== TASK STATEMENT ==
Give back exactly the lines from the start of the listing to the line containing "d = ray(px, py);", inclusive, and nothing beyond them.

= = = = = = =

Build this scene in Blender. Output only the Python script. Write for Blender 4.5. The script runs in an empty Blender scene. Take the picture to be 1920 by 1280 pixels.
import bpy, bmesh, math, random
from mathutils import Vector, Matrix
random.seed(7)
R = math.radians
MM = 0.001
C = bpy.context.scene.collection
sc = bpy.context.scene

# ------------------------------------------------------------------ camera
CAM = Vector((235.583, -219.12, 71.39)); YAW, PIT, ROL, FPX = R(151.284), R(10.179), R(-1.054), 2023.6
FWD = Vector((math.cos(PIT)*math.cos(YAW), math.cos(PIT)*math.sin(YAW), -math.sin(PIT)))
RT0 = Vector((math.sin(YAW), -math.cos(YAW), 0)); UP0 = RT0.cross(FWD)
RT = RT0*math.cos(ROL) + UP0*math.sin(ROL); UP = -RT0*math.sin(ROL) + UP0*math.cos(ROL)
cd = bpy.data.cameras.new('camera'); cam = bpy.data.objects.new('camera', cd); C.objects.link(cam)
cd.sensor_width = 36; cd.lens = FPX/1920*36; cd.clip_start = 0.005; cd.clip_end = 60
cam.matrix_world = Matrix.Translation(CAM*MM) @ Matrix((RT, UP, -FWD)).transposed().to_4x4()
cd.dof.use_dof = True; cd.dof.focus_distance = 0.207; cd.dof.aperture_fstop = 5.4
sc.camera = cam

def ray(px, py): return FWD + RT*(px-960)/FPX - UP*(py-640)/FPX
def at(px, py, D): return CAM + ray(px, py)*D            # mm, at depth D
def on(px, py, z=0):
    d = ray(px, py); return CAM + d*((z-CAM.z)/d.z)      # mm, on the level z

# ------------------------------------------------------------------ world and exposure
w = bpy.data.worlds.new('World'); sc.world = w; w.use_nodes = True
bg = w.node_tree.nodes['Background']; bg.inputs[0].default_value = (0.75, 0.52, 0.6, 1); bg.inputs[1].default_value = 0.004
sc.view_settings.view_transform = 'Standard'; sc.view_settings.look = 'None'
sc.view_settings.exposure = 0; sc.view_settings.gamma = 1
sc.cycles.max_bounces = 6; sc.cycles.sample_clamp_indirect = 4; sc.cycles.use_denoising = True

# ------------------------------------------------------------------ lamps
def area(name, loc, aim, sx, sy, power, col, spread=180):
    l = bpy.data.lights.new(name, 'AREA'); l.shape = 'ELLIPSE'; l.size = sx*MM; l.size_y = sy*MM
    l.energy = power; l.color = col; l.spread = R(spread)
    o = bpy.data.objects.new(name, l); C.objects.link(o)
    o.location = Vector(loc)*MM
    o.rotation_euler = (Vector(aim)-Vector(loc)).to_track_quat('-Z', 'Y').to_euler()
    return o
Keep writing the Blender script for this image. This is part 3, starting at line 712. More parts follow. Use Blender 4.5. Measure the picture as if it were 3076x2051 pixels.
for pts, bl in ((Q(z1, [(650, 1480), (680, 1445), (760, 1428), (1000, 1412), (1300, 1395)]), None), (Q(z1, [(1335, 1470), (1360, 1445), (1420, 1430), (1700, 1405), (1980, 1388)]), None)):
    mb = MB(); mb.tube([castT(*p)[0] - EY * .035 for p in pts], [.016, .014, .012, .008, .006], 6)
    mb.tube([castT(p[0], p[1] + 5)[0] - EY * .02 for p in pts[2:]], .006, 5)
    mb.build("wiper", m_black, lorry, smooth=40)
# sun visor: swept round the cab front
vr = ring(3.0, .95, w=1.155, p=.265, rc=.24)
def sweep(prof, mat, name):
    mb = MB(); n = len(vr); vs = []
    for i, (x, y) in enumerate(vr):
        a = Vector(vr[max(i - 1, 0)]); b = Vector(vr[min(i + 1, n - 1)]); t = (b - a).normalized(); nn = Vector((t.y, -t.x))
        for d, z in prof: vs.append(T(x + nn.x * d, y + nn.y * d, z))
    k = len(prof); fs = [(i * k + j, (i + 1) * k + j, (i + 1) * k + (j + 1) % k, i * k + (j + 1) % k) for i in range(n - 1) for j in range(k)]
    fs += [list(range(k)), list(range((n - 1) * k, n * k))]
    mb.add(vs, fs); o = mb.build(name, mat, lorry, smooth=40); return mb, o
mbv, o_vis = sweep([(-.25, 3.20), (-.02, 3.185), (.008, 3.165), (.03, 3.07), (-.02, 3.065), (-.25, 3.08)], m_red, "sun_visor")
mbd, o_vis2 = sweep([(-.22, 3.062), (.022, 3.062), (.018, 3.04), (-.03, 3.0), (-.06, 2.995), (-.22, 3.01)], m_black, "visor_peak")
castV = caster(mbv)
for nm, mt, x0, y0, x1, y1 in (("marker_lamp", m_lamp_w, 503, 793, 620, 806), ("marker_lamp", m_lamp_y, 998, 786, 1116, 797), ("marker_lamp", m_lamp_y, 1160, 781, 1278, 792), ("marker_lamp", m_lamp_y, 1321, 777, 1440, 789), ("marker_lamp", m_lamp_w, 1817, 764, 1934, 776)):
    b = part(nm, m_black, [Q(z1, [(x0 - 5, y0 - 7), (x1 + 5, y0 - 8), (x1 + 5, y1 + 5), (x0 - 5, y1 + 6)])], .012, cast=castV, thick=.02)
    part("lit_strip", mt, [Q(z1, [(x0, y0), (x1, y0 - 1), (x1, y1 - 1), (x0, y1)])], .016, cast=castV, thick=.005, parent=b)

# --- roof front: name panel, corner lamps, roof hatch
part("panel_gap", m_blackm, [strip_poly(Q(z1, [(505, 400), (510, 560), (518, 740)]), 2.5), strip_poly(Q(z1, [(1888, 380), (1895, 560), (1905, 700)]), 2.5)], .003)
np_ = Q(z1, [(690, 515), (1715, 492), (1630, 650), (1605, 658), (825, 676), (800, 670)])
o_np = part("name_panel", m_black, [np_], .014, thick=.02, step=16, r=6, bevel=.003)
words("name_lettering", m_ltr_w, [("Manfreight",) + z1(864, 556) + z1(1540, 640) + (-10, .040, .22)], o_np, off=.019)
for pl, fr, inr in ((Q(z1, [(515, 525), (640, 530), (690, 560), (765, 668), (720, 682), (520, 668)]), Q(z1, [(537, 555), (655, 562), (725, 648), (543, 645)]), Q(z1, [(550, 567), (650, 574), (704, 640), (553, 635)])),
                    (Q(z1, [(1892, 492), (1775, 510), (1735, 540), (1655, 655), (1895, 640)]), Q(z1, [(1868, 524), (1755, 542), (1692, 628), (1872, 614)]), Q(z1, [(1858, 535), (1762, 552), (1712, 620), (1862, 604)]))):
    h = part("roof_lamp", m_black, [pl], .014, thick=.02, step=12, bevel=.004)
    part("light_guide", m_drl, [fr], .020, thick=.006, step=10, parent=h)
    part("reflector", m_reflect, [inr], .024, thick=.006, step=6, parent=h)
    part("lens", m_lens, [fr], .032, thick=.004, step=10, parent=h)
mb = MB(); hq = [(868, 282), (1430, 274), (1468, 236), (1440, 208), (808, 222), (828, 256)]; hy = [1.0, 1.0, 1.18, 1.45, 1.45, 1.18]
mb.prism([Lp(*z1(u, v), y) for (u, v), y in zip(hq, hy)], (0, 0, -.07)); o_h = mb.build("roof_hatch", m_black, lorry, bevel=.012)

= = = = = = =

== EXPECTED OUTPUT ==
Build this scene in Blender. Output only the Python script. Write for Blender 4.5. The script runs in an empty Blender scene. Take the picture to be 1920 by 1280 pixels.
import bpy, bmesh, math, random
from mathutils import Vector, Matrix
random.seed(7)
R = math.radians
MM = 0.001
C = bpy.context.scene.collection
sc = bpy.context.scene

# ------------------------------------------------------------------ camera
CAM = Vector((235.583, -219.12, 71.39)); YAW, PIT, ROL, FPX = R(151.284), R(10.179), R(-1.054), 2023.6
FWD = Vector((math.cos(PIT)*math.cos(YAW), math.cos(PIT)*math.sin(YAW), -math.sin(PIT)))
RT0 = Vector((math.sin(YAW), -math.cos(YAW), 0)); UP0 = RT0.cross(FWD)
RT = RT0*math.cos(ROL) + UP0*math.sin(ROL); UP = -RT0*math.sin(ROL) + UP0*math.cos(ROL)
cd = bpy.data.cameras.new('camera'); cam = bpy.data.objects.new('camera', cd); C.objects.link(cam)
cd.sensor_width = 36; cd.lens = FPX/1920*36; cd.clip_start = 0.005; cd.clip_end = 60
cam.matrix_world = Matrix.Translation(CAM*MM) @ Matrix((RT, UP, -FWD)).transposed().to_4x4()
cd.dof.use_dof = True; cd.dof.focus_distance = 0.207; cd.dof.aperture_fstop = 5.4
sc.camera = cam

def ray(px, py): return FWD + RT*(px-960)/FPX - UP*(py-640)/FPX
def at(px, py, D): return CAM + ray(px, py)*D            # mm, at depth D
def on(px, py, z=0):
    d = ray(px, py); return CAM + d*((z-CAM.z)/d.z)      # mm, on the level z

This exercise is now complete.